Recently Washington declared the Islamic Revolutionary Guard of Iran a “terrorist organization” and the reopening of direct flights between Caracas and Tehran triggered intemperate reactions, among them that of the Republican Senator and siege operator against Venezuela, Marco Rubio, who inferred that these commercial flights from the Caribbean to Central Asia are a logistical platform for “terrorism” and represent a “threat to U.S. security”.

But the truth is there is no serious indication that has been disclosed with evidence that compromises the sincerity of the cooperation between Caracas and Tehran.

Proving the “terrorist” relationship between Iran and Venezuela has been impossible, as is demonstrating that there is a tutelage relationship from Tehran to Caracas. Firstly, because of the enormous ideological distance between the two projects: the Islamic revolution, openly clerical, only shares an anti-imperialist position with Venezuela, but that element is not substantive for a tutelage relationship.

Nor have there been any financial flows from Asia to the Caribbean, nor is there an Iranian administration of Venezuelan assets. The only Iranian oil investments in the country are modest and in fact they are in minority conditions vis-à-vis the Venezuelan state. It would be rather strange if Venezuela were a Persian colony.

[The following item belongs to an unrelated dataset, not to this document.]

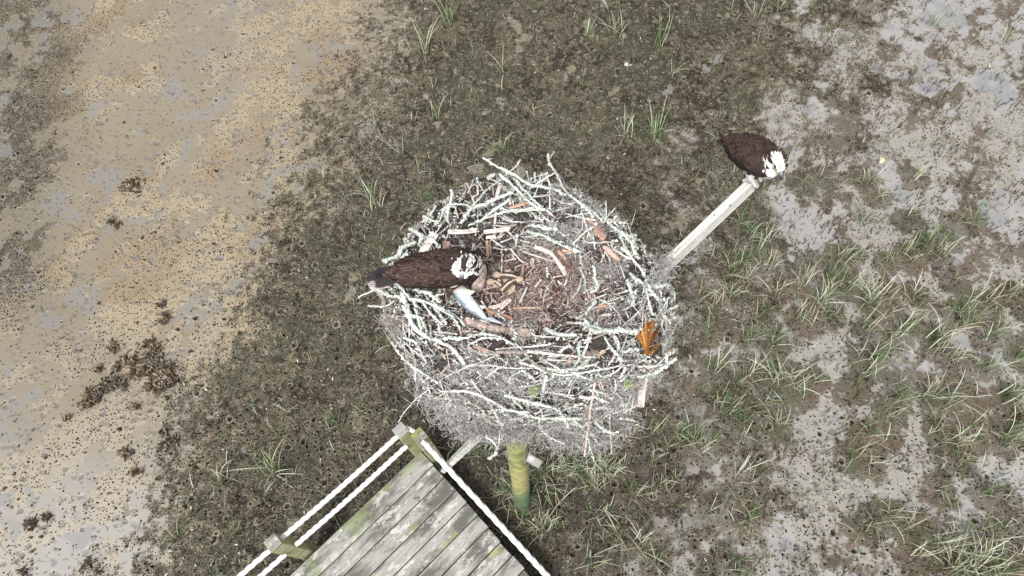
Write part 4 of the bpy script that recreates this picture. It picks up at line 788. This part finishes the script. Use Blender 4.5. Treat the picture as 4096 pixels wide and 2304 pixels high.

The “colonization” by China in the “old backyard” of the United States

The White House has called China’s presence in this part of the world a “threat” to American and continental security. The neoconservatives of the Trump Administration have openly described the Latin American and Caribbean region as an old-fashioned Reagan or Nixon “backyard” and this has resulted in China itself having to respond that “Latin America is not owned by the United States”.

China has joined the region as a modulator of investments, financing, co-production of raw materials and as a focus of its commercial expansion. Undeniably, China’s agenda in the region has shifted the situation of hegemony and dominance that Washington has had in the continent. And the Chinese are achieving it without a single invasion, without a single coup d’état and without a single shot fired, which makes it harder for Washington to sustain its position as a “friendly power” against the “evil Chinese”.

Energy and financial collaboration between Venezuela and China is the epicenter of the discourse that points to Venezuela as a “tropical Cantonese colony”.

But Venezuela is far from being a Chinese colony, as are Peru, Brazil and Chile. Countries that receive more net investment from China than Venezuela and whose foreign policy has been clearly confiscated by the U.S. government. Chile, in fact, has China as its first trading partner according to the World Trade Organization, ahead of the United States. An obvious reading: Venezuela’s economic collaboration with China does not make it a Chinese colony, just as other countries are not.

Obviously, explaining this is difficult in the political framework of this American slum. In Latin America, the policy imposed by the neighborhood bully prevails. The American hegemonic system has become accustomed to subjugating, invading and stealing; obtaining everything without paying for it. This expansionist logic has difficulty dealing with the fact that another hegemon arrives and is more effective without using the same tactics as the traditional thug.